Refinancing can be beneficial under certain conditions. It generally makes sense to refinance if you can secure a rate at least a percentage point lower than your current rate. For example, if you took out a loan at 7% and rates have since declined, refinancing at 6% would likely result in long-term savings. Additionally, refinancing can help tap into home equity via a cash-out refinance, which typically requires at least 20% equity. Refinancing can also be useful for changing loan terms or switching loan types, such as moving from an FHA loan to a conventional loan to eliminate the FHA loan’s lifetime mortgage insurance requirement, or from an adjustable-rate mortgage to a fixed-rate mortgage to avoid potential rate hikes. Furthermore, refinancing can be beneficial if you want to adjust your loan term, such as switching from a 15-year to a 30-year mortgage for smaller monthly payments.

Refinancing involves closing costs, typically ranging from 2% to 6% of the loan amount. For a $300,000 loan, these costs might range from $6,000 to $18,000. Common costs include lender origination fees, appraisal fees, title search and insurance fees, loan application fees, survey fees, attorney fees (if required in your state), recording fees, and prepayment penalties (if applicable in the terms of your current loan). There are various types of mortgage refinance loans available, including rate-and-term refinance, cash-out refinance, no-closing-cost refinance, and streamline refinance. Each type serves different purposes and has its own set of benefits and considerations. For instance, a rate-and-term refinance allows for a lower interest rate or a change in loan term, while a cash-out refinance enables homeowners to tap into their home’s equity.
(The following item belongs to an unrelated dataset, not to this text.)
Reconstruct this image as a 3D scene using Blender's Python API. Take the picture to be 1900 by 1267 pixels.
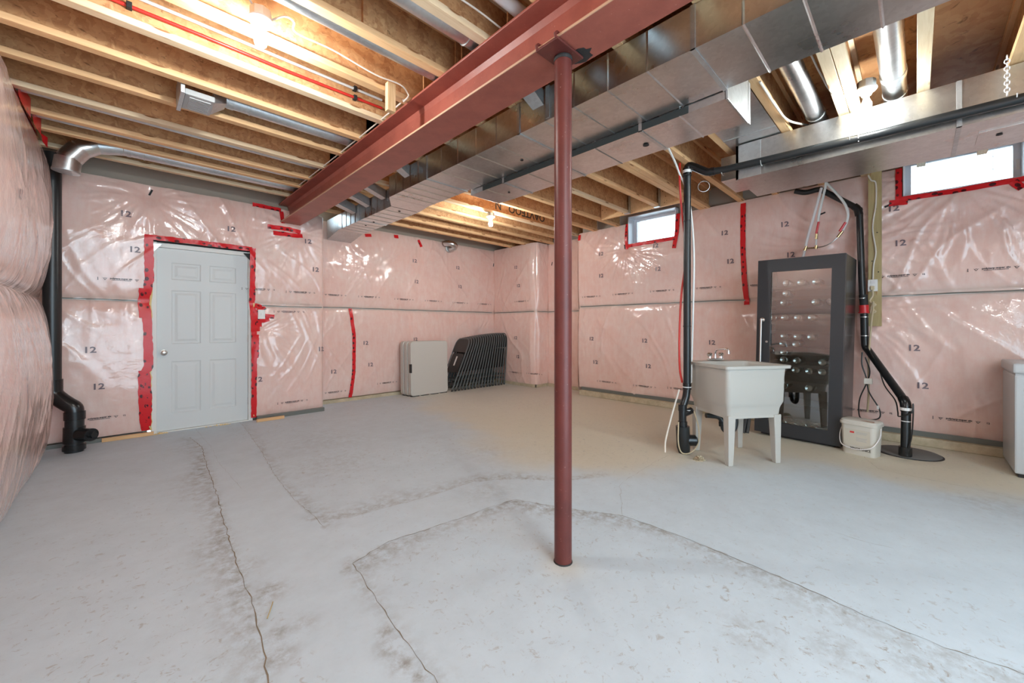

A no-closing-cost refinance covers closing costs in exchange for a higher interest rate, and a streamline refinance offers a more straightforward application process for existing FHA, VA, and USDA loan borrowers.

Homeowners are not required to refinance with their original lender and may benefit from shopping around for better rates and service. Some lenders offer incentives for staying with them, such as waiving closing costs, so it is advisable to check with your existing lender before making a decision. Additionally, if your mortgage has been purchased by certain entities, you might be eligible for programs like Refi Now and Refi Possible. These programs can provide additional benefits and savings for eligible homeowners.